We would like to invite you to come and see the posters at our upcoming conference. The posters will showcase a diverse range of research topics, and will give delegates an opportunity to engage with the authors and learn more about their work. Whether you are a seasoned researcher or simply curious about the latest developments in your field, we believe that the posters will offer something of interest to everyone. So please join us at the conference and take advantage of this opportunity to learn and engage with your peers in the academic community. We look forward to seeing you there!
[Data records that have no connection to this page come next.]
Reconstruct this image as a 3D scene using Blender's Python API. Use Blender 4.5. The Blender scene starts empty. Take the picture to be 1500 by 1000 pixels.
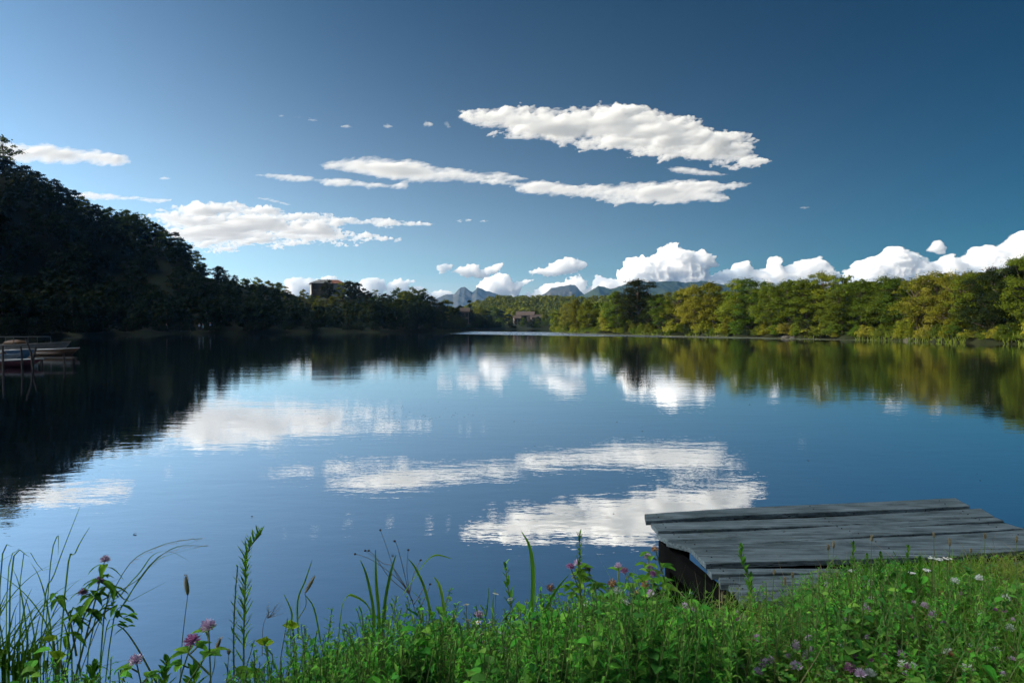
import bpy, math, random, colorsys
import numpy as np
from mathutils import Vector, Matrix, Euler

random.seed(7)
RNG = np.random.default_rng(7)
scene = bpy.context.scene
COL = scene.collection
CAM_H = 1.8
PITCH = math.atan(0.024)
FPX = 1000.0
rad = math.radians

# ------------------------------------------------------------------ helpers
def at(px, py, depth):
    """A point at forward distance `depth` seen at photo pixel (px, py)."""
    a = (px - 750) / FPX
    b = (500 - py) / FPX
    c, s = math.cos(PITCH), math.sin(PITCH)
    fy = c + b * s
    fz = -s + b * c
    k = depth / fy
    return Vector((a * k, depth, CAM_H + fz * k))

def at_z(px, py, z):
    """The point of the horizontal plane z seen at photo pixel (px, py)."""
    a = (px - 750) / FPX
    b = (500 - py) / FPX
    c, s = math.cos(PITCH), math.sin(PITCH)
    fy = c + b * s
    fz = -s + b * c
    k = (z - CAM_H) / fz
    return Vector((a * k, fy * k, z))

def tag(o, label=None, cat=None, group=None, kind=None):
    if label: o['label'] = label
    if cat: o['category'] = cat
    if group: o['group'] = group
    if kind: o['kind'] = kind
    return o

def empty(name, loc=(0, 0, 0), rz=0.0):
    o = bpy.data.objects.new(name, None)
    COL.objects.link(o)
    o.location = loc
    o.rotation_euler = (0, 0, rz)
    o.empty_display_size = 0.2
    return o

def link(name, me, parent=None, loc=None):
    o = bpy.data.objects.new(name, me)
    COL.objects.link(o)
    if parent is not None: o.parent = parent
    if loc is not None: o.location = loc
    return o

def copy_tree(o, parent=None):
    c = o.copy()
    COL.objects.link(c)
    if parent is not None: c.parent = parent
    for ch in list(o.children):
        copy_tree(ch, c)
    return c

class MB:
    """Collects vertices and faces (any polygon size) for one mesh."""
    def __init__(s): s.v, s.f, s.m, s.n = [], [], [], 0
    def add(s, verts, faces, mat=0):
        verts = np.asarray(verts, dtype=np.float32).reshape(-1, 3)
        s.v.append(verts)
        for f in faces:
            s.f.append(tuple(int(i) + s.n for i in f)); s.m.append(mat)
        s.n += len(verts)
    def addq(s, verts, quads, mat=0):
        """bulk quads/tris as an integer array"""
        verts = np.asarray(verts, dtype=np.float32).reshape(-1, 3)
        s.v.append(verts)
        s.f.append((np.asarray(quads, dtype=np.int64) + s.n, mat))
        s.n += len(verts)
    def box(s, c, size, rot=None, mat=0, taper=1.0):
        x, y, z = [k / 2 for k in size]
        P = [Vector((sx * x * (taper if sz > 0 else 1), sy * y * (taper if sz > 0 else 1), sz * z)) for sz in (-1, 1) for sy in (-1, 1) for sx in (-1, 1)]
        if rot is not None:
            R = rot if isinstance(rot, Matrix) else Euler(rot).to_matrix()
            P = [R @ p for p in P]
        c = Vector(c)
        s.add([p + c for p in P], [(0, 2, 3, 1), (4, 5, 7, 6), (0, 1, 5, 4), (1, 3, 7, 5), (3, 2, 6, 7), (2, 0, 4, 6)], mat)
    def bar(s, a, b, w, h, mat=0):
        """square bar from a to b"""
        a, b = Vector(a), Vector(b); d = b - a; L = d.length
        q = d.to_track_quat('Y', 'Z').to_matrix()
        s.box((a + b) / 2, (w, L, h), q, mat)
    def tube(s, pts, radii, n=6, mat=0, cap=True):
        pts = [Vector(p) for p in pts]
        V = []; F = []
        up = Vector((0.3, 0.1, 1))
        for i, p in enumerate(pts):
            t = (pts[min(i + 1, len(pts) - 1)] - pts[max(i - 1, 0)])
            if t.length < 1e-9: t = Vector((0, 0, 1))
            t.normalize()
            u = t.cross(Vector((0.31, 0.87, 0.12)))
            if u.length < 1e-3: u = t.cross(Vector((1, 0, 0)))
            u.normalize(); w = t.cross(u)
            r = radii[i] if hasattr(radii, '__len__') else radii
            for k in range(n):
                a = 2 * math.pi * k / n
                V.append(p + (u * math.cos(a) + w * math.sin(a)) * r)
        for i in range(len(pts) - 1):
            for k in range(n):
                k2 = (k + 1) % n
                F.append((i * n + k, i * n + k2, (i + 1) * n + k2, (i + 1) * n + k))
        if cap:
            F.append(tuple(range(n))[::-1]); F.append(tuple((len(pts) - 1) * n + k for k in range(n)))
        s.add(V, F, mat)
    def ball(s, c, r, n=8, m=6, mat=0, sc=(1, 1, 1), rough=0.0):
        V = []; F = []
        for i in range(m + 1):
            th = math.pi * i / m
            for k in range(n):
                a = 2 * math.pi * k / n
                rr = r * (1 + random.uniform(-rough, rough))
                V.append((c[0] + rr * sc[0] * math.sin(th) * math.cos(a), c[1] + rr * sc[1] * math.sin(th) * math.sin(a), c[2] + rr * sc[2] * math.cos(th)))
        for i in range(m):
            for k in range(n):
                k2 = (k + 1) % n
                F.append((i * n + k, (i + 1) * n + k, (i + 1) * n + k2, i * n + k2))
        s.add(V, F, mat)
    def mesh(s, name, mats, smooth=False):
        me = bpy.data.meshes.new(name)
        if not s.v: return me
        V = np.concatenate(s.v).astype(np.float32)
        loops = []; totals = []; mi = []
        j = 0
        small = []; smallm = []
        def flush():
            if small:
                loops.append(np.fromiter((i for f in small for i in f), dtype=np.int64)); totals.append(np.fromiter((len(f) for f in small), dtype=np.int64)); mi.append(np.array(smallm, dtype=np.int64))
                small.clear(); smallm.clear()
        for f in s.f:
            if isinstance(f, tuple) and len(f) == 2 and isinstance(f[0], np.ndarray):
                flush()
                q, mm = f
                loops.append(q.ravel()); totals.append(np.full(len(q), q.shape[1], dtype=np.int64)); mi.append(np.full(len(q), mm, dtype=np.int64))
            else:
                small.append(f); smallm.append(s.m[j]); j += 1
        flush()
        L = np.concatenate(loops); T = np.concatenate(totals); M = np.concatenate(mi)
        me.vertices.add(len(V)); me.vertices.foreach_set('co', V.ravel())
        me.loops.add(len(L)); me.loops.foreach_set('vertex_index', L.astype(np.int32))
        me.polygons.add(len(T))
        st = np.concatenate([[0], np.cumsum(T)[:-1]]).astype(np.int32)
        me.polygons.foreach_set('loop_start', st)
        try: me.polygons.foreach_set('loop_total', T.astype(np.int32))
        except Exception: pass
        me.polygons.foreach_set('material_index', M.astype(np.int32))
        for m in (mats if isinstance(mats, (list, tuple)) else [mats]): me.materials.append(m)
        me.polygons.foreach_set('use_smooth', np.full(len(T), bool(smooth)))
        me.update(calc_edges=True)
        me.validate(verbose=False)
        return me
    def build(s, name, mats, parent=None, loc=None, smooth=False):
        return link(name, s.mesh(name, mats, smooth), parent, loc)

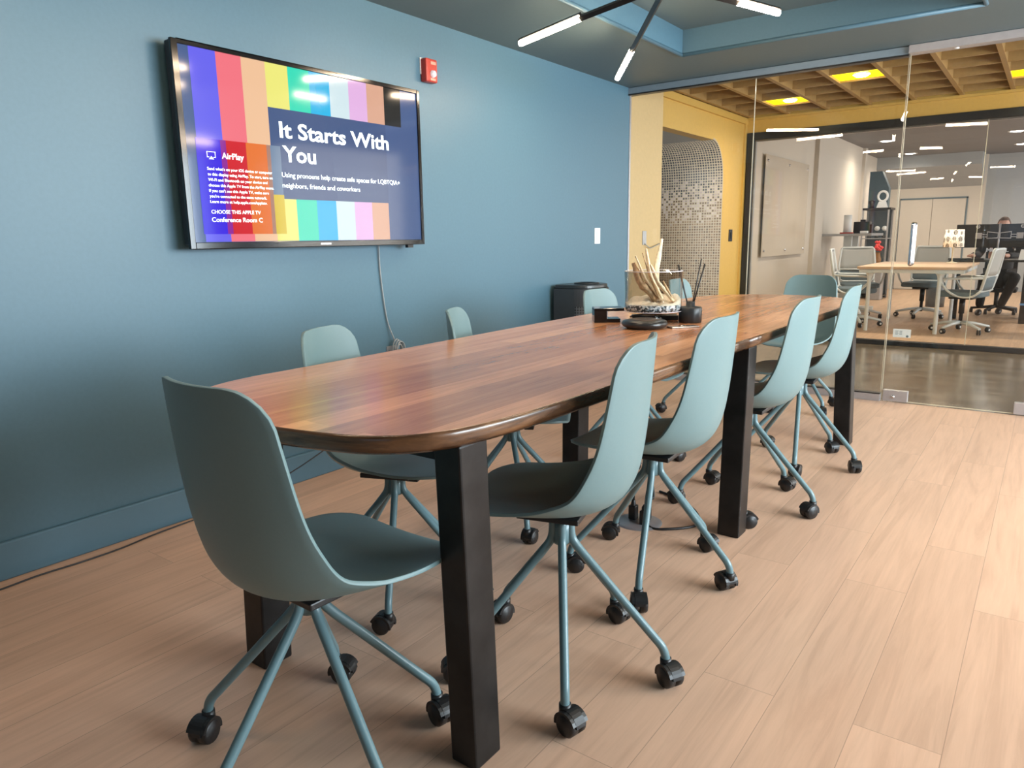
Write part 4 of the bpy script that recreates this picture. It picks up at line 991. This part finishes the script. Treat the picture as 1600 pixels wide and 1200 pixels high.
# driftwood pieces: leaning flat shards (image-left is roughly -x+y)
right = Vector((.805, -.593*-1, 0)); 
ux, uy = .805, .593   # direction of image right on the table plane
def shard(label, a0, z0, a1, z1, w, mat, off=0, bend=.02, tipw=.5):
    p0 = Vector((bx+ux*a0-uy*off, by+uy*a0+ux*off, T+z0)); p1 = Vector((bx+ux*a1-uy*off, by+uy*a1+ux*off, T+z1))
    mid = (p0+p1)/2+Vector((ux*bend, uy*bend, 0)); pts = bez([p0, p0.lerp(mid, .6), mid, mid.lerp(p1, .55), p1], 4)
    n = len(pts); rr = [w*(.55+.45*math.sin(PI*min(1, (i+2)/n*.9)))*(1-(1-tipw)*(i/n)**2)*(1+.18*random.uniform(-1, 1)) for i in range(n)]
    mb = MB(); mb.tube(pts, rr, 9, flat=.42, smooth=True)
    return tag(mb.obj('driftwood_stick', mat), label, 'driftwood', 'driftwood in the glass bowl')
shard('broad brown driftwood slab leaning left in the glass bowl', .015, .095, -.088, .255, .042, M['driftwood'], 0, -.022, .75)
shard('pale driftwood piece rising in the middle of the bowl, second tallest', .045, .09, -.032, .315, .022, M['pale_driftwood'], .02, -.018, .8)
shard('pale driftwood strip leaning left across the brown slab', .030, .095, -.085, .285, .017, M['pale_driftwood'], -.03, -.014, .6)
shard('thin knotted driftwood twig between the slab and the middle piece', .02, .10, -.058, .298, .011, M['driftwood'], -.04, -.005, .5)
shard('bleached driftwood strip curving low through the middle of the bowl', .075, .095, -.025, .25, .023, M['pale_driftwood'], -.05, -.015, .6)
shard('tallest pale driftwood stick, standing alone at the right of the bowl', .030, .10, .042, .355, .012, M['pale_driftwood'], .05, -.014, .9)
shard('short brown driftwood stub at the right foot of the pieces', .080, .085, .03, .18, .014, M['driftwood'], -.055, 0, .6)
# speaker puck in front of the bowl foot
t = thing('conference_speaker', 'round black conference speaker puck lying in front of the glass bowl', 'speaker', (*tp(1.49, 2.80), T))
mb = MB(); mb.lathe([(0, 0), (.070, 0), (.088, .008), (.093, .018), (.088, .029), (.070, .034), (.030, .035), (0, .034)], n=40); mb.obj('body', pbr('speaker_black', (.02, .02, .02), .28, var=.05), t)
mb = MB(); mb.lathe([(.030, .0352), (.033, .0365), (.055, .0362), (.058, .0350)], n=36); mb.obj('control_ring', pbr('speaker_bronze', (.16, .13, .11), .3, .6), t)
# black box and hub with cables
t = thing('desktop_dock', 'black box shaped dock left of the glass bowl', 'dock', (*tp(1.23, 2.93), T), R_(36))
mb = MB(); mb.box(-.055, .0, -.05, .05, 0, .060); mb.box(-.055, .075, -.05, .05, .050, .062); mb.box(-.025, .06, -.045, .045, 0, .016); mb.obj('body', gb, t, bevel=.002)
mb = MB(); mb.box(.0, .003, -.045, .045, .016, .050); mb.obj('trim_strip', M['alu'], t)
mb = MB(); mb.cbox((*tp(1.385, 3.12), T+.010), (.20, .085, .020), Euler((0, 0, R_(30)))); 
mb.tube(bez([(*tp(x, y), z) for x, y, z in ((1.29, 3.06, T+.012), (1.33, 3.02, T+.022), (1.38, 3.09, T+.026), (1.46, 3.15, T+.012))], 5), .005, 8)
tag(mb.obj('remote_tray', M['black_plastic'], bevel=.005), 'flat black tray behind the glass bowl beside the dock', 'tray')
# reed diffuser
t = thing('reed_diffuser', 'black reed diffuser bottle right of the glass bowl', 'diffuser', (*tp(1.574, 3.085), T))
mb = MB(); mb.lathe([(0, 0), (.046, 0), (.049, .004), (.049, .062), (.045, .067), (.019, .069), (.019, .088), (.016, .09), (0, .09)], n=36); mb.obj('bottle', M['pot_black'], t)
for i, (dx, dz, dp) in enumerate(((-.055, .245, .02), (-.049, .245, .03), (.035, .27, -.02), (.056, .245, .0), (.060, .248, .02))):
    mb = MB(); mb.tube([(0, 0, .03), (ux*dx-uy*dp, uy*dx+ux*dp, dz)], .0028, 8); mb.obj('reed', M['black_plastic'], t)
t = thing('clear_plate', 'small clear plate lying flat in front of the reed diffuser', 'plate', (*tp(1.625, 2.89), T), R_(52))
mb = MB(); mb.box(-.062, .062, -.024, .024, 0, .006); mb.obj('plate', pbr('smoked_acrylic', (.25, .20, .17), .08), t, bevel=.002)
mb = MB(); mb.lathe([(0, .0085), (.010, .0085), (.012, .006)], n=16); mb.obj('button', M['chrome'], t)

# floor box with plugs under the table
t = thing('floor_box', 'round floor power box with black plugs under the table', 'floor socket', (1.60, 2.56, 0))
mb = MB(); mb.lathe([(0, .006), (.085, .006), (.095, .0), (.095, 0)], n=36); mb.obj('plate', M['alu'], t)
for x, y in ((-.03, .01), (.02, .03), (.035, -.02)):
    mb = MB(); mb.cbox((x, y, .035), (.032, .032, .06)); mb.lathe([(0, .09), (.007, .09), (.012, .06)], (x, y, 0), 10); mb.obj('plug', M['black_plastic'], t, bevel=.004)
mb = MB(); mb.tube(bez([(1.57, 2.57, .09), (1.56, 2.60, .25), (1.50, 2.72, .5), (1.48, 2.75, .70)], 6), .005, 8)
mb.tube(bez([(1.62, 2.59, .09), (1.635, 2.62, .10), (1.60, 2.66, .16), (1.60, 2.62, .05), (1.66, 2.53, .006), (1.74, 2.55, .006), (1.815, 2.66, .006), (1.74, 2.80, .006), (1.60, 2.90, .006), (1.52, 2.93, .006)], 7), .0055, 8)
tag(mb.obj('extension_cord', M['black_plastic']), 'black cord looping on the floor from the socket under the table', 'cord')

# ================================================================== pendant light
def pendant(label, hubp, sticks):
    t = thing('pendant_light', label, 'pendant light', hubp)
    mb = MB(); mb.lathe([(0, -.03), (.03, -.03), (.03, .03), (.012, .035), (.012, HT-hubp.z-.02), (.06, HT-hubp.z-.018), (.06, HT-hubp.z), (0, HT-hubp.z)] if hubp.x < X1 else [(0, -.03), (.03, -.03), (.03, .03), (.012, .035), (.012, H-hubp.z-.02), (.06, H-hubp.z-.018), (.06, H-hubp.z), (0, H-hubp.z)], n=24); mb.obj('stem', M['black_steel'], t)
    for tip, j in sticks:
        tip, j = Vector(tip)-hubp, Vector(j)-hubp
        mb = MB(); mb.tube([(0, 0, 0), j], .015, 4, smooth=False); arm = mb.obj('arm', M['black_steel'], t)
        d_ = (tip-j).normalized(); up = Vector((0, 0, .014))
        mb = MB(); mb.tube([j+up, tip+up+d_*.008], .012, 4, smooth=False); mb.obj('light_housing', M['black_steel'], arm)
        mb = MB(); mb.tube([j, tip], .0145, 10); mb.obj('light_bar', M['led'], arm)
pendant('black branching ceiling pendant with glowing white light bars above the table', Vector((1.50, 2.92, 2.14)),
        [((.643, 3.105, 2.09), (1.05, 2.996, 2.11)), ((.652, 4.083, 2.08), (.975, 3.636, 2.10)), ((1.706, 3.688, 2.165), (1.63, 3.356, 2.15)), ((2.22, 2.55, 2.15), (1.90, 2.72, 2.148)), ((1.35, 2.05, 2.12), (1.42, 2.45, 2.135))])
pendant('third black branching pendant with light bars, added out of view above the near end of the table', Vector((1.25, .9, 2.14)),  # unseen, added to brighten the floor on the wall side
        [((.90, 1.25, 2.10), (1.08, 1.08, 2.12)), ((1.15, .35, 2.1), (1.2, .65, 2.12)), ((1.70, 1.1, 2.1), (1.47, 1.0, 2.12))])
pendant('second black branching pendant with light bars, added out of view over the right of the room', Vector((3.95, 3.1, 2.12)),  # unseen, added for room light and for bars mirrored in the glass
        [((3.1, 3.25, 2.06), (3.5, 3.17, 2.08)), ((3.6, 3.95, 2.05), (3.75, 3.55, 2.08)), ((4.6, 3.6, 2.1), (4.3, 3.37, 2.11)), ((4.5, 2.5, 2.1), (4.25, 2.77, 2.11)), ((3.6, 2.3, 2.08), (3.77, 2.7, 2.1))])
bpy.context.view_layer.update()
PO224: Large Scale Loop Thermosyphons for Fully Passive Cooling of Wind Turbines

Devin Pellicone, Engineering Manager, Product Development, Advanced Cooling Technologies, Inc


Many terrestrial wind turbines use a transmission between the input shaft and the generator to control rotor speeds and generator frequencies. The simplest designs use of an internal pump in the transmission to circulate the transmission fluid directly to a radiator on top of the nacelle where it would be cooled by the wind powering the turbine. However, due to potential environmental impact concerns, the transmission fluid must be contained within the nacelle. A predecessor solution to the current design uses a liquid-to-liquid heat exchanger to transfer the heat from the transmission fluid to a glycol water loop which is then pumped to a radiator on top of the nacelle. This design required a secondary pump on the transmission fluid side to increase flow through the heat exchanger and another pump on the glycol water loop. Both consumed parasitic power from the generator output decreasing the efficiency. The innovative system discussed in this paper uses a 75 kWth Loop Thermosyphon to passively transfer the heat form the transmission fluid to a free air-cooled condenser on top of the nacelle. This design eliminates a second transmission fluid pump, and a pump on the glycol water loop which reduces capital costs, decreases parasitic loads, improves reliability, and reduces maintenance. Loop Thermosyphons (LTS) operate much like the steam heating systems in older houses and buildings. An evaporator sits at the lowest point in the system and generates vapor. The vapor flows upward towards a condenser where it condenses transferring heat to the ambient air. The condensate collects in the bottom of the condenser and flows by gravity back to the evaporator. This paper discusses the operating principles and design equations for predicting LTS operation and the benefits of LTS cooling for wind turbines.